2. Financials were the sector with the highest net buying last week
According to Prime Brokerage data, last week, financials were the sector with the highest net buying, primarily driven by bullish buying. Among them, insurance, consumer finance, and capital markets were the sub-sectors with the highest net buying, while financial services and banking sectors experienced net selling. The long-short ratio for the U.S. financial sector is currently 1.74, ranking in the 89th percentile over the past year and the 20th percentile over the past five years.
Kaplan expressed optimism about the capital markets in 2025, particularly in alternative investments (Alts), followed by investment banking and boutique banking.
Kaplan also mentioned that deposit repricing and liquidity are better than expected, but loan growth is weak (except for Bank of America and Huntington Bank); consumer spending shows signs of recovery in travel and entertainment, while the credit card sector is expected to stabilize or improve in 2025
3. Industrial stocks under pressure, but utility stocks perform strongly
Kaplan stated that industrial stocks faced some pressure last week due to market concerns over prolonged high interest rates in the U.S., widespread tariffs, and a strong dollar.
Utility stocks performed strongly as the sector is more defensive and less sensitive to interest rates. Companies like Tesla and Boeing both saw gains last week, while materials stocks were under pressure, including iron ore company Cleveland-Cliffs, steel manufacturer Nucor, and chemical and ammunition manufacturer Olin.

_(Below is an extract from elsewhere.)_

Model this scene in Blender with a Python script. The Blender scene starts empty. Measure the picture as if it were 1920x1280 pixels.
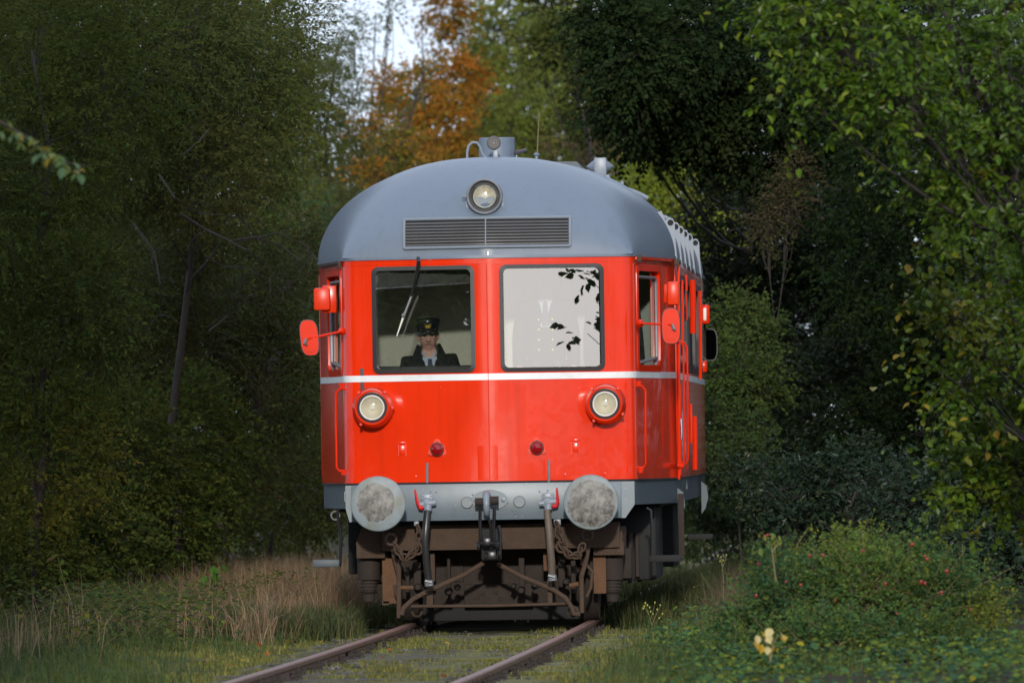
import bpy, bmesh, math, random
import numpy as np
from mathutils import Vector, Matrix

S = bpy.context.scene
COL = S.collection
PI = math.pi

# ------------------------------------------------------------------ camera
FPX = 21333.3                       # 400 mm lens on a 36 mm sensor, in 1920 px units
TH, PT, ROLL = math.atan(790/FPX), math.atan(191.5/FPX), math.radians(0.9)
CAM = Vector((3.695, -94.33, 1.486))
VV = Vector((-math.sin(TH)*math.cos(PT), math.cos(TH)*math.cos(PT), math.sin(PT)))
RR = Vector((math.cos(TH), math.sin(TH), 0.0))
UU = RR.cross(VV)
R2 = RR*math.cos(ROLL) - UU*math.sin(ROLL)
U2 = UU*math.cos(ROLL) + RR*math.sin(ROLL)
cd = bpy.data.cameras.new('camera')
cam = bpy.data.objects.new('camera', cd); COL.objects.link(cam)
cd.sensor_width = 36.0; cd.lens = 400.0
cd.clip_start = 1.0; cd.clip_end = 6000.0
cam.matrix_world = Matrix(((R2.x, U2.x, -VV.x, CAM.x), (R2.y, U2.y, -VV.y, CAM.y), (R2.z, U2.z, -VV.z, CAM.z), (0, 0, 0, 1)))
cd.dof.use_dof = True; cd.dof.focus_distance = 94.6; cd.dof.aperture_fstop = 6.3
S.camera = cam

# ------------------------------------------------------------------ light
SUN_EL, SUN_AZ = math.radians(12.5), math.radians(2.0)     # azimuth measured from -Y towards +X
sun_dir = Vector((math.sin(SUN_AZ)*math.cos(SUN_EL), -math.cos(SUN_AZ)*math.cos(SUN_EL), math.sin(SUN_EL)))
W = bpy.data.worlds.new('World'); S.world = W; W.use_nodes = True
nt = W.node_tree; nt.nodes.clear()
sky = nt.nodes.new('ShaderNodeTexSky'); sky.sky_type = 'NISHITA'; sky.sun_disc = False
sky.sun_elevation = SUN_EL; sky.sun_rotation = math.atan2(sun_dir.x, sun_dir.y)
sky.air_density = 0.45; sky.dust_density = 1.5; sky.ozone_density = 1.0
mixc = nt.nodes.new('ShaderNodeMix'); mixc.data_type = 'RGBA'; mixc.inputs[0].default_value = 0.72
mixc.inputs[7].default_value = (15.2, 17.2, 20.5, 1)            # thin even high cloud
nt.links.new(sky.outputs[0], mixc.inputs[6])
bg = nt.nodes.new('ShaderNodeBackground'); bg.inputs[1].default_value = 0.08
nt.links.new(mixc.outputs[2], bg.inputs[0])
wo = nt.nodes.new('ShaderNodeOutputWorld'); nt.links.new(bg.outputs[0], wo.inputs[0])
sl = bpy.data.lights.new('sun', 'SUN'); sl.energy = 3.1; sl.angle = math.radians(1.6); sl.color = (1.0, 0.945, 0.86)
sun = bpy.data.objects.new('sun', sl); COL.objects.link(sun)
sun.rotation_euler = sun_dir.to_track_quat('Z', 'Y').to_euler(); sun.location = (0, 0, 60)
S.view_settings.view_transform = 'Standard'; S.view_settings.look = 'None'
S.view_settings.exposure = 0.0; S.view_settings.gamma = 1.0; S.view_settings.use_curve_mapping = False
S.render.engine = 'CYCLES'
S.cycles.max_bounces = 8; S.cycles.diffuse_bounces = 3; S.cycles.glossy_bounces = 4
S.cycles.transparent_max_bounces = 12; S.cycles.transmission_bounces = 6
S.cycles.use_denoising = True; S.cycles.use_adaptive_sampling = True

# ------------------------------------------------------------------ measuring helpers
def _ray(px, py):
    return VV*FPX + R2*(px-960) - U2*(py-640)
def at(px, py, y):
    d = _ray(px, py); return CAM + d*((y-CAM.y)/d.y)
def atz(px, py, z):
    d = _ray(px, py); return CAM + d*((z-CAM.z)/d.z)
def P(px, py, y):
    p = at(px, py, y); return (p.x, p.y, p.z)

# ------------------------------------------------------------------ materials
MATS = {}
def chips(m, col, scale, thr):
    """small paint chips and insect marks, scattered through object space"""
    t = m.node_tree; n = t.nodes; b = n['Principled BSDF']; src = b.inputs['Base Color'].links[0].from_socket
    tc = n.new('ShaderNodeTexCoord'); v = n.new('ShaderNodeTexVoronoi'); v.inputs['Scale'].default_value = scale; t.links.new(tc.outputs['Object'], v.inputs['Vector'])
    nz = n.new('ShaderNodeTexNoise'); nz.inputs['Scale'].default_value = 2.2; t.links.new(tc.outputs['Object'], nz.inputs['Vector'])
    mu = n.new('ShaderNodeMath'); mu.operation = 'MULTIPLY'; mu.inputs[1].default_value = thr; t.links.new(nz.outputs[0], mu.inputs[0])
    lt = n.new('ShaderNodeMath'); lt.operation = 'LESS_THAN'; t.links.new(v.outputs['Distance'], lt.inputs[0]); t.links.new(mu.outputs[0], lt.inputs[1])
    mx = n.new('ShaderNodeMix'); mx.data_type = 'RGBA'; mx.inputs[7].default_value = tuple(col)+(1,); t.links.new(lt.outputs[0], mx.inputs[0]); t.links.new(src, mx.inputs[6]); t.links.new(mx.outputs[2], b.inputs['Base Color'])
def streaks(m, col, amt):
    """rain streaks running down the sheet metal"""
    t = m.node_tree; n = t.nodes; b = n['Principled BSDF']; src = b.inputs['Base Color'].links[0].from_socket
    tc = n.new('ShaderNodeTexCoord'); mp = n.new('ShaderNodeMapping'); mp.inputs['Scale'].default_value = (14, 14, .55); t.links.new(tc.outputs['Object'], mp.inputs[0])
    nz = n.new('ShaderNodeTexNoise'); nz.inputs['Scale'].default_value = 1.0; nz.inputs['Detail'].default_value = 7; nz.inputs['Roughness'].default_value = .7; t.links.new(mp.outputs[0], nz.inputs['Vector'])
    mr = n.new('ShaderNodeMapRange'); mr.inputs[1].default_value = .5; mr.inputs[2].default_value = .75; mr.inputs[4].default_value = amt; t.links.new(nz.outputs[0], mr.inputs[0])
    mx = n.new('ShaderNodeMix'); mx.data_type = 'RGBA'; mx.inputs[7].default_value = tuple(col)+(1,); t.links.new(mr.outputs[0], mx.inputs[0]); t.links.new(src, mx.inputs[6]); t.links.new(mx.outputs[2], b.inputs['Base Color'])
def mat(name, col, rough=0.5, metal=0.0, var=0.12, scale=6.0, bump=0.0, bscale=40.0, spec=0.5, coat=0.0, dirt=None, dirt_amt=0.0, dirt_scale=5.0, stretch=(1, 1, 1)):
    m = bpy.data.materials.new(name); m.use_nodes = True; MATS[name] = m
    t = m.node_tree; n = t.nodes; b = n['Principled BSDF']
    b.inputs['Roughness'].default_value = rough; b.inputs['Metallic'].default_value = metal
    b.inputs['Specular IOR Level'].default_value = spec
    b.inputs['Coat Weight'].default_value = coat; b.inputs['Coat Roughness'].default_value = 0.04
    tc = n.new('ShaderNodeTexCoord'); mp = n.new('ShaderNodeMapping'); mp.inputs['Scale'].default_value = stretch
    t.links.new(tc.outputs['Object'], mp.inputs[0])
    nz = n.new('ShaderNodeTexNoise'); nz.inputs['Scale'].default_value = scale; nz.inputs['Detail'].default_value = 6
    t.links.new(mp.outputs[0], nz.inputs['Vector'])
    mx = n.new('ShaderNodeMix'); mx.data_type = 'RGBA'
    mx.inputs[6].default_value = tuple(max(0, c*(1-var)) for c in col)+(1,)
    mx.inputs[7].default_value = tuple(min(1, c*(1+var)) for c in col)+(1,)
    t.links.new(nz.outputs[0], mx.inputs[0])
    out = mx.outputs[2]
    if dirt:
        nd = n.new('ShaderNodeTexNoise'); nd.inputs['Scale'].default_value = dirt_scale; nd.inputs['Detail'].default_value = 8; nd.inputs['Roughness'].default_value = 0.65
        t.links.new(mp.outputs[0], nd.inputs['Vector'])
        rp = n.new('ShaderNodeMapRange'); rp.inputs[1].default_value = 0.5; rp.inputs[2].default_value = 0.72
        rp.inputs[3].default_value = 0; rp.inputs[4].default_value = dirt_amt
        t.links.new(nd.outputs[0], rp.inputs[0])
        m2 = n.new('ShaderNodeMix'); m2.data_type = 'RGBA'; m2.inputs[7].default_value = tuple(dirt)+(1,)
        t.links.new(rp.outputs[0], m2.inputs[0]); t.links.new(out, m2.inputs[6]); out = m2.outputs[2]
    t.links.new(out, b.inputs['Base Color'])
    if bump > 0:
        nb = n.new('ShaderNodeTexNoise'); nb.inputs['Scale'].default_value = bscale; nb.inputs['Detail'].default_value = 4
        t.links.new(mp.outputs[0], nb.inputs['Vector'])
        bp = n.new('ShaderNodeBump'); bp.inputs['Strength'].default_value = bump; bp.inputs['Distance'].default_value = 0.02
        t.links.new(nb.outputs[0], bp.inputs['Height']); t.links.new(bp.outputs[0], b.inputs['Normal'])
        if coat > 0: t.links.new(bp.outputs[0], b.inputs['Coat Normal'])
    return m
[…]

4. Current implied volatility is low, but Goldman Sachs still prefers holding options
Last Friday, the market failed to achieve the expected 29bp implied volatility, ultimately closing flat. The market saw a decline in spot prices and an increase in volatility during the early session, followed by a gradual decrease in volatility, ending lower.

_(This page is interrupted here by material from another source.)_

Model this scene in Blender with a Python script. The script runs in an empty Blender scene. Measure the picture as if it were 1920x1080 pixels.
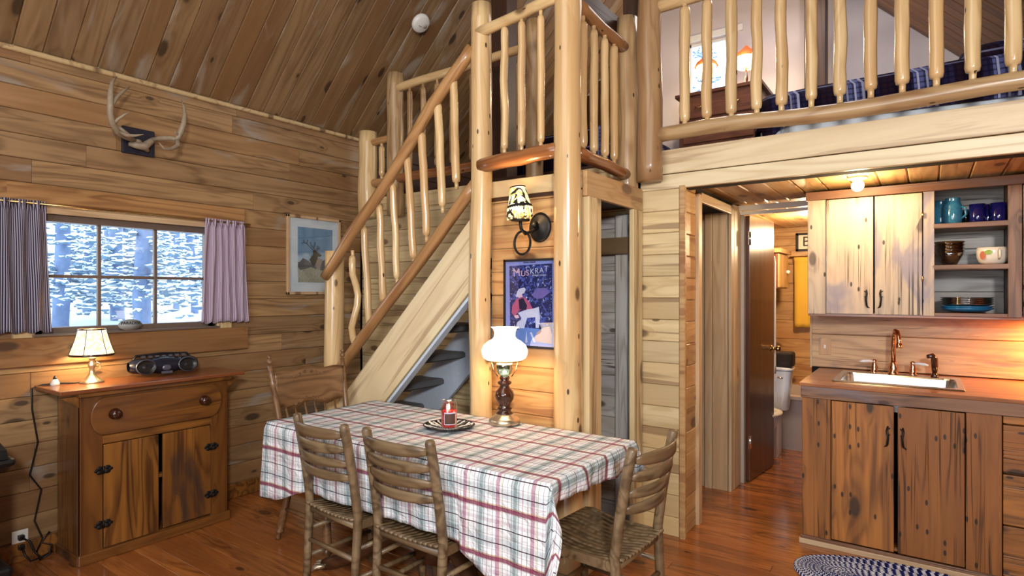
import bpy, math, random
from mathutils import Matrix, Vector, noise
R=random.Random(7)
C=bpy.context.scene.collection
V=Vector; PI=math.pi; sin=math.sin; cos=math.cos
# ---------------------------------------------------------------- camera, world, lights, exposure
TH=math.atan(781/1104)
cam=bpy.data.objects.new('camera',bpy.data.cameras.new('camera')); C.objects.link(cam)
cam.location=(0,0,1.43); cam.rotation_euler=(PI/2,0,TH)
cam.data.lens=1104/1920*36; cam.data.sensor_width=36; cam.data.shift_y=7/1920; cam.data.clip_start=.02
bpy.context.scene.camera=cam
w=bpy.data.worlds.new('winter_sky'); bpy.context.scene.world=w; w.use_nodes=True
bg=w.node_tree.nodes['Background']; bg.inputs[0].default_value=(.74,.86,1,1); bg.inputs[1].default_value=3.2
vs=bpy.context.scene.view_settings; vs.view_transform='Standard'; vs.look='None'; vs.gamma=1; vs.use_curve_mapping=False
vs.exposure=0.34
def light(name,kind,loc,power,col,size=.1,aim=None,size2=None,spot=None):
    l=bpy.data.lights.new(name,kind); l.energy=power; l.color=col
    if kind=='AREA':
        l.size=size
        if size2: l.shape='RECTANGLE'; l.size_y=size2
    else: l.shadow_soft_size=size
    if spot: l.spot_size=spot; l.spot_blend=.8
    o=bpy.data.objects.new(name,l); C.objects.link(o); o.location=loc
    if aim: o.rotation_euler=(V(aim)-V(loc)).to_track_quat('-Z','Y').to_euler()
    return o
light('flash_light','AREA',(.95,-.75,2.35),95,(1,.97,.93),.35,(-1.6,3,1.3))
light('rear_fill','AREA',(-.6,-2.35,1.7),72,(.92,.96,1),2.6,(-1.2,3,1.3),1.6)  # added cool fill lamp behind the camera; the front wall has no window
light('ceiling_bounce','AREA',(-1.3,-.6,3.7),38,(1,.95,.88),2.4,(-1.6,1.8,0),2.4)
light('loft_bounce','AREA',(-.9,4.6,4.0),22,(1,.93,.9),1.2,(-1.2,4.6,2.2),1.2)
light('bathroom_light','POINT',(-.8,5.5,1.9),38,(1,.72,.42),.06)
# ---------------------------------------------------------------- material helpers
def s2l(c):
    return tuple((x/255/12.92 if x/255<=.04045 else ((x/255+.055)/1.055)**2.4) for x in c)+(1,)
S2L=s2l
class G:
    def __init__(s,name):
        s.m=bpy.data.materials.new(name); s.m.use_nodes=True; s.t=s.m.node_tree; s.N=s.t.nodes
        s.b=s.N['Principled BSDF']; s.tc=s.N.new('ShaderNodeTexCoord'); s.obj=s.tc.outputs['Object']; s.uv=s.tc.outputs['UV']
    def put(s,i,v):
        if hasattr(v,'is_output'): s.t.links.new(v,i)
        elif v is not None: i.default_value=v
    def n(s,typ,ins={},out=0,**kw):
        x=s.N.new('ShaderNode'+typ)
        for k,v in kw.items(): setattr(x,k,v)
        for k,v in ins.items(): s.put(x.inputs[k],v)
        return x.outputs[out]
    def ma(s,op,a,b=0,c=0): return s.n('Math',{0:a,1:b,2:c},operation=op)
    def vm(s,op,a,b=(0,0,0)): return s.n('VectorMath',{0:a,1:b},operation=op)
    def mix(s,f,a,b,bt='MIX'):
        x=s.N.new('ShaderNodeMix'); x.data_type='RGBA'; x.blend_type=bt
        s.put(x.inputs[0],f); s.put(x.inputs[6],a); s.put(x.inputs[7],b); return x.outputs[2]
    def ss(s,v,a,b): # smoothstep remap to 0..1
        return s.n('MapRange',{0:v,1:a,2:b,3:0.,4:1.},interpolation_type='SMOOTHSTEP')
    def noise(s,v,sc,det=3,dist=0,rough=.5,out=0): return s.n('TexNoise',{'Vector':v,'Scale':sc,'Detail':det,'Distortion':dist,'Roughness':rough},out)
    def xyz(s,v): 
        x=s.N.new('ShaderNodeSeparateXYZ'); s.put(x.inputs[0],v); return x.outputs
    def comb(s,x,y,z): return s.n('CombineXYZ',{0:x,1:y,2:z})
    def rand(s): return s.n('ObjectInfo',out='Random')
    def bump(s,h,st=.3,d=.01): s.put(s.b.inputs['Normal'],s.n('Bump',{'Height':h,'Strength':st,'Distance':d}))
    def fin(s,col=None,rough=.5,metal=0,spec=None,coat=0,em=None,es=0,trans=0,ior=None,alpha=None):
        I=s.b.inputs
        s.put(I['Base Color'],col); s.put(I['Roughness'],rough); s.put(I['Metallic'],metal)
        if spec is not None: I['Specular IOR Level'].default_value=spec
        if coat: I['Coat Weight'].default_value=coat; I['Coat Roughness'].default_value=.12
        if em is not None: s.put(I['Emission Color'],em); s.put(I['Emission Strength'],es)
        if trans: I['Transmission Weight'].default_value=trans
        if ior: I['IOR'].default_value=ior
        if alpha is not None: I['Alpha'].default_value=alpha
        return s.m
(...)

The options market saw buying interest in the volatility curve, while selling of VIX options was mainly concentrated in VIX options expiring in February.
Kaplan noted that despite the current low implied volatility, Goldman Sachs still prefers holding options.
This week's straddle implied volatility is at 1.03%, including significant data such as the FOMC meeting, GDP report, PCE data, and options expiration date (OPEX).
5. Hedge funds net buy consumer stocks across all regions
Kaplan stated that last week, hedge funds net bought consumer stocks across all regions, with the buying pace being the fastest since August 2023.
Additionally, the allocation weight of consumer stocks in Prime accounts has decreased to -3.0% compared to the MSCI All Country World Index (ACWI), marking the lowest underweight level in five years, compared to -4.0% at the beginning of this year. Prime accounts typically refer to accounts under Prime Brokerage services, which provide comprehensive financial services to large institutional investors such as hedge funds and asset management companies.